===== COLLECTED MATERIAL

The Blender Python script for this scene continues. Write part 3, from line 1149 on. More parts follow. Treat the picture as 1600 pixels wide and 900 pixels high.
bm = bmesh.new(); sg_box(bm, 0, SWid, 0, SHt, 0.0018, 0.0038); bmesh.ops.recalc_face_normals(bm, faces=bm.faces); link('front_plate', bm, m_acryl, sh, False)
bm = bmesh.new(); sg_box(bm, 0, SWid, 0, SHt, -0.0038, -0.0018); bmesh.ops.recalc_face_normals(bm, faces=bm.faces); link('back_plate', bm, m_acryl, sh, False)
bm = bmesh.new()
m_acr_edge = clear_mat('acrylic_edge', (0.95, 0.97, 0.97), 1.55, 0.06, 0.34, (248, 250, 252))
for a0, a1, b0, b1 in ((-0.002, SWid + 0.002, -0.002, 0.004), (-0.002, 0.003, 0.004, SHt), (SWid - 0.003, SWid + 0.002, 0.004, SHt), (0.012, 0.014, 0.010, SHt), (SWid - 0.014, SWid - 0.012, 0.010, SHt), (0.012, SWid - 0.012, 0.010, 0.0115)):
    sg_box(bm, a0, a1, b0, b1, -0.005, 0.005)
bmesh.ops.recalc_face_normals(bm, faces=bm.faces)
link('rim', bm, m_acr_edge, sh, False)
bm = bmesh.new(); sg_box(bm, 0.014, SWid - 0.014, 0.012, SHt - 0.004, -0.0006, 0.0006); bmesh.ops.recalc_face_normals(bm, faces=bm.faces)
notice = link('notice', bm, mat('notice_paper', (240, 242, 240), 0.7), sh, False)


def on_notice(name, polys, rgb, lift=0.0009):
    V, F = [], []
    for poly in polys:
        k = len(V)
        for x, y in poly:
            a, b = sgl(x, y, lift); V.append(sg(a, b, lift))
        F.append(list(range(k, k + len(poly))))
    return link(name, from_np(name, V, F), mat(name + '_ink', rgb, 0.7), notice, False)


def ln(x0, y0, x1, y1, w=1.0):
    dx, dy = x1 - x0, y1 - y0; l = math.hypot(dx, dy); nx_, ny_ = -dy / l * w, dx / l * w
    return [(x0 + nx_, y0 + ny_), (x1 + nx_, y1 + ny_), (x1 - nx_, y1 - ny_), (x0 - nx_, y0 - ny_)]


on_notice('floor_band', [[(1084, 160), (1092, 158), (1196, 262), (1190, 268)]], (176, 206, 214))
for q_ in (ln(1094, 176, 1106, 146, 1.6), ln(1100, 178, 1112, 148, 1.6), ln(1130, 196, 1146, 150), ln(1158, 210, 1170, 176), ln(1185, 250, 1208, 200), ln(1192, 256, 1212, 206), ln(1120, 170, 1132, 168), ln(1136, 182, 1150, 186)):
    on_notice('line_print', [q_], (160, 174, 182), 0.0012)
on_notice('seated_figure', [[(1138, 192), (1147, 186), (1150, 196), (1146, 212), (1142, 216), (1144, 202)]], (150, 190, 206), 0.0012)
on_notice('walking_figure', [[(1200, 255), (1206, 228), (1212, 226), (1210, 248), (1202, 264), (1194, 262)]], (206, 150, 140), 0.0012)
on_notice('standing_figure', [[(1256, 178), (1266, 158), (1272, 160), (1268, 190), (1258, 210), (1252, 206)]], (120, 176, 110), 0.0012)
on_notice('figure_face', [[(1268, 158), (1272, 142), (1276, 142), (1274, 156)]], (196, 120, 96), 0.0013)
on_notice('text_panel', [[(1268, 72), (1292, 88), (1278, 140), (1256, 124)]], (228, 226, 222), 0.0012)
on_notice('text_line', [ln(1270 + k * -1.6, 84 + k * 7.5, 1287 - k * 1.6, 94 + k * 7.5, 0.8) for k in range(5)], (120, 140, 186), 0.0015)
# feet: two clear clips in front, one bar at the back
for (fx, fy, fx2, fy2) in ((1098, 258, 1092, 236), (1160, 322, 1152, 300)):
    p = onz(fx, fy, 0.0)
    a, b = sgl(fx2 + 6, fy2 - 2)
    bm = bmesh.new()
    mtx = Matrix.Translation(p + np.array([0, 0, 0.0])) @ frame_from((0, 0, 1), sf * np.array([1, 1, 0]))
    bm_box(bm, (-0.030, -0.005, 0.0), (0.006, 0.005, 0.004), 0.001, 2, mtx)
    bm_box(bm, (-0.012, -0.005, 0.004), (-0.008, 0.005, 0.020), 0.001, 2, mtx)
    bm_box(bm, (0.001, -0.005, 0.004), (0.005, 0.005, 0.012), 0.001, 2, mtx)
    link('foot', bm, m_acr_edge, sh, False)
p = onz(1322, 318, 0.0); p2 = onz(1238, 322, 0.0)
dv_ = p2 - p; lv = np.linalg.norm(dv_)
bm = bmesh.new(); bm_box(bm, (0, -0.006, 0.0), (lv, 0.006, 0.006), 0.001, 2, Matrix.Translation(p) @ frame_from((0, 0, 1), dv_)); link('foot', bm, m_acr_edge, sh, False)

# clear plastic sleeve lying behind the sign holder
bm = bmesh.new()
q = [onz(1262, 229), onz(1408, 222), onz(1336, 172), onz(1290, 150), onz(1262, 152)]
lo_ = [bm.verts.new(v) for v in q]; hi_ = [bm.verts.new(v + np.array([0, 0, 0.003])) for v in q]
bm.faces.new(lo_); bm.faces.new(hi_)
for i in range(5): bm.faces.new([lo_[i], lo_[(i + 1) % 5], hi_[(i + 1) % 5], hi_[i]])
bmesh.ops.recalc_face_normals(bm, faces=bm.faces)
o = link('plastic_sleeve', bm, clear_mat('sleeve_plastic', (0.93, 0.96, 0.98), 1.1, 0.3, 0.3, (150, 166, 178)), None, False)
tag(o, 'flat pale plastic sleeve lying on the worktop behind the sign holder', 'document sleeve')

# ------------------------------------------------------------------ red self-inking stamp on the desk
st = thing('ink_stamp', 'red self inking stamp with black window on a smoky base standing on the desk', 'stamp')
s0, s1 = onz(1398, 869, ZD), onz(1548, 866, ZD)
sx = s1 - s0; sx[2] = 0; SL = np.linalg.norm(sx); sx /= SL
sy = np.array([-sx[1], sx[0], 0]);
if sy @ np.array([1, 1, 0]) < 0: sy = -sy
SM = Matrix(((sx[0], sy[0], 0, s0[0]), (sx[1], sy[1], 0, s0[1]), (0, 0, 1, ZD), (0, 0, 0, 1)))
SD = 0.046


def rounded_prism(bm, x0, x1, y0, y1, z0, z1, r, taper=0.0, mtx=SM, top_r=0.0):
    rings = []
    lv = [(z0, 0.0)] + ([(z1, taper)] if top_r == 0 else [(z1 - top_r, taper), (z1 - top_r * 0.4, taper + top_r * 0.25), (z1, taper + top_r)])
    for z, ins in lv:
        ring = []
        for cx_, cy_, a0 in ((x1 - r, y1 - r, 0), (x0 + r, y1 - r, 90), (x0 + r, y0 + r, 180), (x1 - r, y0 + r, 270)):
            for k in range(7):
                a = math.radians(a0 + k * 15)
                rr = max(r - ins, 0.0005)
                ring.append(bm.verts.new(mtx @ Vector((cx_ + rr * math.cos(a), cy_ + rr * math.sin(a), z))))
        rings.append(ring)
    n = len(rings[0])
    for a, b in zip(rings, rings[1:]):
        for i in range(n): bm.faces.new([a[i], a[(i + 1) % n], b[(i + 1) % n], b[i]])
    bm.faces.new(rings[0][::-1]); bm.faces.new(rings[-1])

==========

> [WHAT YOU HAVE TO DO] Repeat every line of the material exactly as given.

> [SOLUTION BELOW]
The Blender Python script for this scene continues. Write part 3, from line 1149 on. More parts follow. Treat the picture as 1600 pixels wide and 900 pixels high.
bm = bmesh.new(); sg_box(bm, 0, SWid, 0, SHt, 0.0018, 0.0038); bmesh.ops.recalc_face_normals(bm, faces=bm.faces); link('front_plate', bm, m_acryl, sh, False)
bm = bmesh.new(); sg_box(bm, 0, SWid, 0, SHt, -0.0038, -0.0018); bmesh.ops.recalc_face_normals(bm, faces=bm.faces); link('back_plate', bm, m_acryl, sh, False)
bm = bmesh.new()
m_acr_edge = clear_mat('acrylic_edge', (0.95, 0.97, 0.97), 1.55, 0.06, 0.34, (248, 250, 252))
for a0, a1, b0, b1 in ((-0.002, SWid + 0.002, -0.002, 0.004), (-0.002, 0.003, 0.004, SHt), (SWid - 0.003, SWid + 0.002, 0.004, SHt), (0.012, 0.014, 0.010, SHt), (SWid - 0.014, SWid - 0.012, 0.010, SHt), (0.012, SWid - 0.012, 0.010, 0.0115)):
    sg_box(bm, a0, a1, b0, b1, -0.005, 0.005)
bmesh.ops.recalc_face_normals(bm, faces=bm.faces)
link('rim', bm, m_acr_edge, sh, False)
bm = bmesh.new(); sg_box(bm, 0.014, SWid - 0.014, 0.012, SHt - 0.004, -0.0006, 0.0006); bmesh.ops.recalc_face_normals(bm, faces=bm.faces)
notice = link('notice', bm, mat('notice_paper', (240, 242, 240), 0.7), sh, False)


def on_notice(name, polys, rgb, lift=0.0009):
    V, F = [], []
    for poly in polys:
        k = len(V)
        for x, y in poly:
            a, b = sgl(x, y, lift); V.append(sg(a, b, lift))
        F.append(list(range(k, k + len(poly))))
    return link(name, from_np(name, V, F), mat(name + '_ink', rgb, 0.7), notice, False)


def ln(x0, y0, x1, y1, w=1.0):
    dx, dy = x1 - x0, y1 - y0; l = math.hypot(dx, dy); nx_, ny_ = -dy / l * w, dx / l * w
    return [(x0 + nx_, y0 + ny_), (x1 + nx_, y1 + ny_), (x1 - nx_, y1 - ny_), (x0 - nx_, y0 - ny_)]


on_notice('floor_band', [[(1084, 160), (1092, 158), (1196, 262), (1190, 268)]], (176, 206, 214))
for q_ in (ln(1094, 176, 1106, 146, 1.6), ln(1100, 178, 1112, 148, 1.6), ln(1130, 196, 1146, 150), ln(1158, 210, 1170, 176), ln(1185, 250, 1208, 200), ln(1192, 256, 1212, 206), ln(1120, 170, 1132, 168), ln(1136, 182, 1150, 186)):
    on_notice('line_print', [q_], (160, 174, 182), 0.0012)
on_notice('seated_figure', [[(1138, 192), (1147, 186), (1150, 196), (1146, 212), (1142, 216), (1144, 202)]], (150, 190, 206), 0.0012)
on_notice('walking_figure', [[(1200, 255), (1206, 228), (1212, 226), (1210, 248), (1202, 264), (1194, 262)]], (206, 150, 140), 0.0012)
on_notice('standing_figure', [[(1256, 178), (1266, 158), (1272, 160), (1268, 190), (1258, 210), (1252, 206)]], (120, 176, 110), 0.0012)
on_notice('figure_face', [[(1268, 158), (1272, 142), (1276, 142), (1274, 156)]], (196, 120, 96), 0.0013)
on_notice('text_panel', [[(1268, 72), (1292, 88), (1278, 140), (1256, 124)]], (228, 226, 222), 0.0012)
on_notice('text_line', [ln(1270 + k * -1.6, 84 + k * 7.5, 1287 - k * 1.6, 94 + k * 7.5, 0.8) for k in range(5)], (120, 140, 186), 0.0015)
# feet: two clear clips in front, one bar at the back
for (fx, fy, fx2, fy2) in ((1098, 258, 1092, 236), (1160, 322, 1152, 300)):
    p = onz(fx, fy, 0.0)
    a, b = sgl(fx2 + 6, fy2 - 2)
    bm = bmesh.new()
    mtx = Matrix.Translation(p + np.array([0, 0, 0.0])) @ frame_from((0, 0, 1), sf * np.array([1, 1, 0]))
    bm_box(bm, (-0.030, -0.005, 0.0), (0.006, 0.005, 0.004), 0.001, 2, mtx)
    bm_box(bm, (-0.012, -0.005, 0.004), (-0.008, 0.005, 0.020), 0.001, 2, mtx)
    bm_box(bm, (0.001, -0.005, 0.004), (0.005, 0.005, 0.012), 0.001, 2, mtx)
    link('foot', bm, m_acr_edge, sh, False)
p = onz(1322, 318, 0.0); p2 = onz(1238, 322, 0.0)
dv_ = p2 - p; lv = np.linalg.norm(dv_)
bm = bmesh.new(); bm_box(bm, (0, -0.006, 0.0), (lv, 0.006, 0.006), 0.001, 2, Matrix.Translation(p) @ frame_from((0, 0, 1), dv_)); link('foot', bm, m_acr_edge, sh, False)

# clear plastic sleeve lying behind the sign holder
bm = bmesh.new()
q = [onz(1262, 229), onz(1408, 222), onz(1336, 172), onz(1290, 150), onz(1262, 152)]
lo_ = [bm.verts.new(v) for v in q]; hi_ = [bm.verts.new(v + np.array([0, 0, 0.003])) for v in q]
bm.faces.new(lo_); bm.faces.new(hi_)
for i in range(5): bm.faces.new([lo_[i], lo_[(i + 1) % 5], hi_[(i + 1) % 5], hi_[i]])
bmesh.ops.recalc_face_normals(bm, faces=bm.faces)
o = link('plastic_sleeve', bm, clear_mat('sleeve_plastic', (0.93, 0.96, 0.98), 1.1, 0.3, 0.3, (150, 166, 178)), None, False)
tag(o, 'flat pale plastic sleeve lying on the worktop behind the sign holder', 'document sleeve')

# ------------------------------------------------------------------ red self-inking stamp on the desk
st = thing('ink_stamp', 'red self inking stamp with black window on a smoky base standing on the desk', 'stamp')
s0, s1 = onz(1398, 869, ZD), onz(1548, 866, ZD)
sx = s1 - s0; sx[2] = 0; SL = np.linalg.norm(sx); sx /= SL
sy = np.array([-sx[1], sx[0], 0]);
if sy @ np.array([1, 1, 0]) < 0: sy = -sy
SM = Matrix(((sx[0], sy[0], 0, s0[0]), (sx[1], sy[1], 0, s0[1]), (0, 0, 1, ZD), (0, 0, 0, 1)))
SD = 0.046


def rounded_prism(bm, x0, x1, y0, y1, z0, z1, r, taper=0.0, mtx=SM, top_r=0.0):
    rings = []
    lv = [(z0, 0.0)] + ([(z1, taper)] if top_r == 0 else [(z1 - top_r, taper), (z1 - top_r * 0.4, taper + top_r * 0.25), (z1, taper + top_r)])
    for z, ins in lv:
        ring = []
        for cx_, cy_, a0 in ((x1 - r, y1 - r, 0), (x0 + r, y1 - r, 90), (x0 + r, y0 + r, 180), (x1 - r, y0 + r, 270)):
            for k in range(7):
                a = math.radians(a0 + k * 15)
                rr = max(r - ins, 0.0005)
                ring.append(bm.verts.new(mtx @ Vector((cx_ + rr * math.cos(a), cy_ + rr * math.sin(a), z))))
        rings.append(ring)
    n = len(rings[0])
    for a, b in zip(rings, rings[1:]):
        for i in range(n): bm.faces.new([a[i], a[(i + 1) % n], b[(i + 1) % n], b[i]])
    bm.faces.new(rings[0][::-1]); bm.faces.new(rings[-1])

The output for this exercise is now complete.